The two-horse race for mayor accelerated into the top of the homestretch on Saturday as candidate Don Zurowski officially opened his campaign headquarters.
Mayoralty candidate Don Zurowski speaks the opening of his campaign office on Saturday.

The two-horse race for mayor accelerated into the top of the homestretch on Saturday as candidate Don Zurowski officially opened his campaign headquarters.

Zurowski used the opening to talk about the need to make the city's leadership more accessible, a focus on delivering core services effectively and his PG100 campaign - a call to attract new residents to the city and increase the population to 100,000 people.

"The idea is to start getting the community paying attention to the upcoming civic election - making ourselves available," he said.

The deadline for candidates to file their papers to run for office in the Nov. 15 municipal election was Friday. Zurowski, who sat on city council from 1999 to 2008, is running against current city councillor and longtime school board trustee Lyn Hall.

Zurowski and Hall both declared their intention to seek the mayor's chair in June, and there were no late entries into the running. Incumbent Mayor Shari Green is not seeking reelection after one term in office.

Zurowski said the campaign office, located at 1669 15th Ave., is one part of his commitment to openness and citizen engagement. The office will be open from 11:30 a.m. to 1:30 p.m. and 5 p.m. to 7:30 p.m. daily, starting on Monday.

Zurowski said he wants to hear what residents have to say, and urged people with ideas or concerns about the city to call him on his cellphone at 250-613-5622 or at home at 250-961-3311.

"I welcome the calls, I always have," he said.

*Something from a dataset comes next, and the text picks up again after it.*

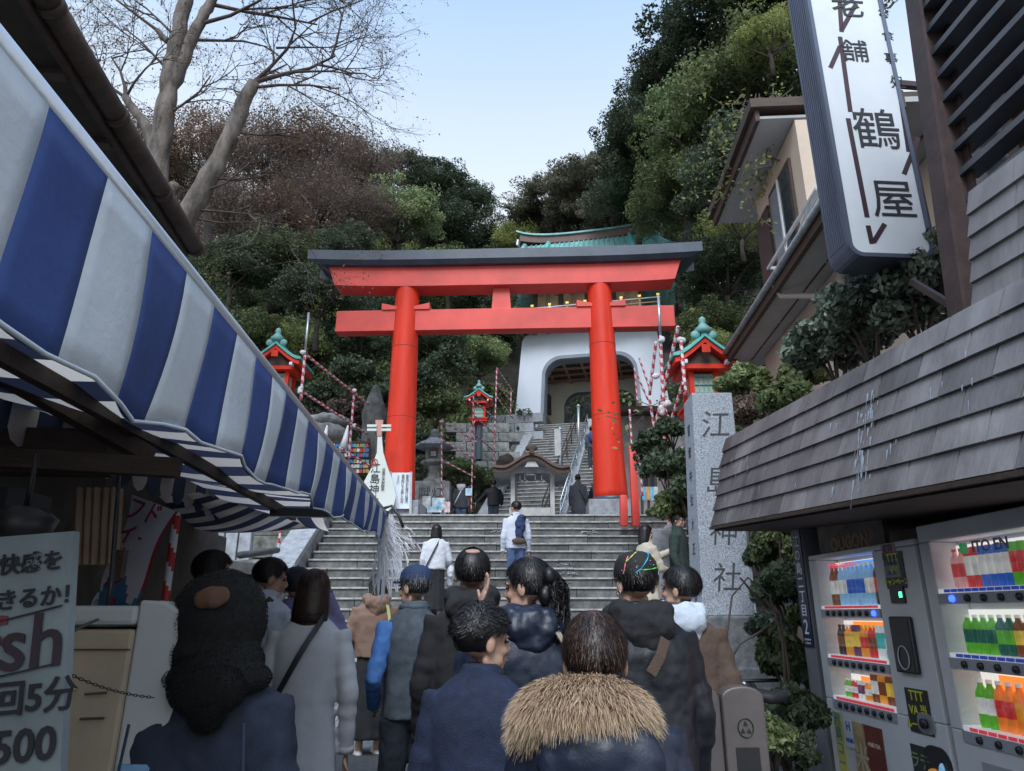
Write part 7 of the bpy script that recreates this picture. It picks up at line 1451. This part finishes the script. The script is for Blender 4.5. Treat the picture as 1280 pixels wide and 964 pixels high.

Zurowski said, based on what he's heard from residents so far, there is a need for the city to improve its essential services and infrastructure, before taking on new projects.

"What I'm focusing on this campaign is needs before wants. Let's get back to being good at things like snow removal," he said. "It was just a number of years ago we were celebrated for our snow clearing [efficiency]. What happened? You didn't quit paying for it. I don't blame the city employees, it was leadership."

City council has to take responsibility and think carefully about the number of side projects and duties council assigns to city administration, on top of day-to-day management responsibilities.

"They are all great projects, but they can be very time consuming," he said. "You can't spend administration time like it's free."

The city's poor snow clearing, potholed roads and other infrastructure deficits are hurting residents' pride in their city and could be a detriment to attracting new residents, Zurowski said.

Attracting new residents and businesses to bring growth to the city is the focus of the PG100 plan Zurowski announced on Saturday.

Zurowski said, if elected, he intends to assemble a group of community, business, education and First Nations leaders, along with ordinary citizens, to develop a plan to increase the city's population to more than 100,000.

The city has the educational capacity, amenities and land available to accommodate a population of 100,000, he said.

"We've been stuck at around 80,000 population for way too long," he said. "We need more citizens in the community to share the costs... Let's get growing."